Porém, com a devida alteração pelos relatores, Senadores Pedro Taques e Vital do Rêgo, o artigo, referente à secessão de leis penais no tempo, mostrou-se pela vedação da combinação de normas diversas:

Art. 2º. A lei posterior, que de qualquer modo favorece o agente, aplica-se aos fatos anteriores, ainda que decididos por sentença condenatória transitada em julgado.

§ 1º. É vedada a punição por fato que lei posterior deixa de considerar crime, cessando em virtude dela a execução e os efeitos penais da sentença condenatória.

§ 2º. Na sucessão de leis penais, deverá o juiz aplicar as normas mais favoráveis ao réu, ainda que pertençam a leis diversas.

§ 3º. É vedada, todavia, a combinação de normas pertencentes a leis diversas que modifiquem o mesmo instituto ou tipo penal.

Desta forma, para o relator, Senador Pedro Taques:

A proposta quer evitar que o Poder Judiciário se torne verdadeiro legislador, permitindo ao juiz a combinação de dispositivos de várias leis para verificar sempre o que há de mais favorável ao acusado. É de se dizer que a jurisprudência brasileira expressamente não aceita esse tipo de solução. E o fundamento para não acolher essa possibilidade está exatamente na Constituição Federal, que, segundo a interpretação que se faz, não permite esse tipo de técnica.[20]

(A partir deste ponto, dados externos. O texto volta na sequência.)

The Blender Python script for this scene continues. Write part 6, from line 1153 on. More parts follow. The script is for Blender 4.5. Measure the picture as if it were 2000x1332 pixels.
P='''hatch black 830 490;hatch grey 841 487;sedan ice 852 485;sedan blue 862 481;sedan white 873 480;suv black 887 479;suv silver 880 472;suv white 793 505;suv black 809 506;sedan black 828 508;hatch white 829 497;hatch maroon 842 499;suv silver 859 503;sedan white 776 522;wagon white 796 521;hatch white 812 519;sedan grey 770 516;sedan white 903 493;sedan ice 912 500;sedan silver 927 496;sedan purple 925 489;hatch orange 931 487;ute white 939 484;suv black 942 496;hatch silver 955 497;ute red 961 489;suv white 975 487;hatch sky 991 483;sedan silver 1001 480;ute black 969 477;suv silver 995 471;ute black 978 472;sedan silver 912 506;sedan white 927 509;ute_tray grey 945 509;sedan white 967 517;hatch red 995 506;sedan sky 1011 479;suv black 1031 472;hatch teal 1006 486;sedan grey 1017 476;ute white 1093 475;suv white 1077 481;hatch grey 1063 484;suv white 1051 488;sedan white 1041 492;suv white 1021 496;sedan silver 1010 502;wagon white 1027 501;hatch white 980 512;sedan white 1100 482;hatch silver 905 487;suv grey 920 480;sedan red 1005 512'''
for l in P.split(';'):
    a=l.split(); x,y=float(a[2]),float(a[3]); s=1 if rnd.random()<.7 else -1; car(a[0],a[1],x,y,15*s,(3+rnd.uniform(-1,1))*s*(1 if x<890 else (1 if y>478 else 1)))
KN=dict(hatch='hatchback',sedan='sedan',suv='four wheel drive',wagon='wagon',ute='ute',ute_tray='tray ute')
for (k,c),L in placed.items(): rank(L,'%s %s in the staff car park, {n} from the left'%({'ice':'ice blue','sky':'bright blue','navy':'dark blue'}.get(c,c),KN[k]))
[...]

Além do mais, a Constituição Federal, a carta magna do País, determina em seu art. 2º, que “são poderes da União, independentes e harmônicos entre si, o Legislativo, o Executivo e o Judiciário”. O juiz, por sua vez, ao realizar a combinação de leis, encarrega-se da função do Poder Legislativo, qual seja: legislar. Por outro lado, é notório que todos os Poderes, além de suas funções típicas, exercem funções atípicas, a fim de concretizar o mandamento constitucional de harmonia entre eles.

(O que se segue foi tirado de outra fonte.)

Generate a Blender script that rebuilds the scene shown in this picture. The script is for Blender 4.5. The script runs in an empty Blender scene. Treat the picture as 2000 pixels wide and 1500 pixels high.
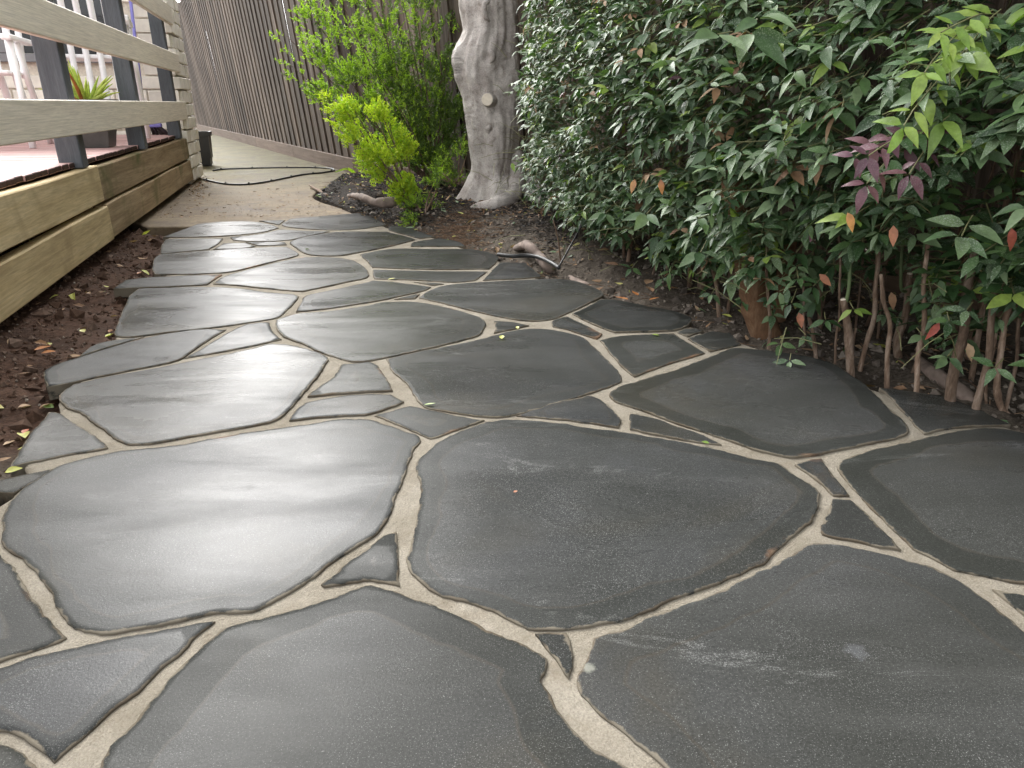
import bpy, math, random
import numpy as np
from mathutils import Vector, Matrix, noise
from mathutils.geometry import delaunay_2d_cdt
R = math.radians
rnd = random.Random(7)
SC = bpy.context.scene
COL = SC.collection

# ------------------------------------------------------------------ camera
H = 0.65                        # eye height above the paving
F = 1380.0                      # focal length in pixels of a 2000 px wide frame
PITCH = math.atan(548 / F)
cam_d = bpy.data.cameras.new('camera'); cam = bpy.data.objects.new('camera', cam_d); COL.objects.link(cam)
cam_d.sensor_width = 36; cam_d.lens = 36 * F / 2000
cam_d.clip_start = 0.02; cam_d.clip_end = 500
cam.location = (0, 0, H); cam.rotation_euler = (math.pi / 2 - PITCH, 0, 0)
SC.camera = cam
# ------------------------------------------------------------------ world, sun, exposure
w = bpy.data.worlds.new('World'); SC.world = w; w.use_nodes = True
nt = w.node_tree; nt.nodes.clear()
sky = nt.nodes.new('ShaderNodeTexSky'); sky.sky_type = 'NISHITA'; sky.sun_disc = False
SUN_EL, SUN_AZ = R(38), R(-28)  # azimuth measured from +Y towards +X
sky.sun_elevation = SUN_EL; sky.sun_rotation = SUN_AZ
sky.air_density = 1.0; sky.dust_density = 4.0; sky.ozone_density = 1.0
hs = nt.nodes.new('ShaderNodeHueSaturation'); hs.inputs['Saturation'].default_value = 0.08
bg = nt.nodes.new('ShaderNodeBackground'); bg.inputs['Strength'].default_value = 0.15
wo = nt.nodes.new('ShaderNodeOutputWorld')
nt.links.new(sky.outputs[0], hs.inputs['Color']); nt.links.new(hs.outputs[0], bg.inputs[0]); nt.links.new(bg.outputs[0], wo.inputs[0])
sd = bpy.data.lights.new('sun', 'SUN'); sd.energy = 0.5; sd.angle = R(42); sd.color = (1, .95, .87)
sun = bpy.data.objects.new('sun', sd); COL.objects.link(sun)
sdir = Vector((math.sin(SUN_AZ) * math.cos(SUN_EL), math.cos(SUN_AZ) * math.cos(SUN_EL), math.sin(SUN_EL)))
sun.rotation_euler = sdir.to_track_quat('Z', 'Y').to_euler(); sun.location = (-3, 2, 6)
vs = SC.view_settings; vs.view_transform = 'Standard'; vs.look = 'None'; vs.gamma = 1; vs.use_curve_mapping = False
vs.exposure = 2.2
SC.render.film_transparent = False
SC.cycles.max_bounces = 8; SC.cycles.diffuse_bounces = 3; SC.cycles.glossy_bounces = 3
SC.cycles.transparent_max_bounces = 4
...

Sendo assim, convém ressaltar que o Judiciário possui funções atípicas de forma legislativa e executiva. No que tange à atividade legislativa, detém competência para elaboração dos regimentos internos de seus tribunais. Ora, nota-se que não há legitimidade para elaboração de uma terceira norma, fruto de uma combinação de duas leis distintas. Portanto, a combinação de leis é resultado de uma inobservância de um princípio constitucional, qual seja: a separação de poderes.

Desse modo, nota-se que tal prática equivocada de combinação de leis penais só estaria respaldada caso fosse prevista legalmente de modo claro e sem ambiguidades, assim como estava proposto no texto inicial do projeto de Reforma do Código Penal, anteriormente mencionado. Entretanto, por se tratar de uma norma geradora de insegurança jurídica, visto que uma terceira norma, nem a anterior nem a posterior seria totalmente aplicada ao caso concreto, mas partes de cada uma, o PLS 236/2012 foi modificado, impossibilitando a combinação de leis penais.

 

7.COMBINAÇÃO DE LEIS PENAIS NO CASO DA LEI DE DROGAS

A antiga Lei de Drogas (Lei nº 6.368/1976)[21], dispunha sobre medidas de prevenção e repressão ao tráfico ilícito e uso indevido de substâncias entorpecentes ou que determinem dependência física ou psíquica. Em seu art. 12, era tipificado o crime de tráfico de drogas com pena de reclusão, de 3 (três) a 15 (quinze) anos, e pagamento de 50 (cinquenta) a 360 (trezentos e sessenta) dias-multa.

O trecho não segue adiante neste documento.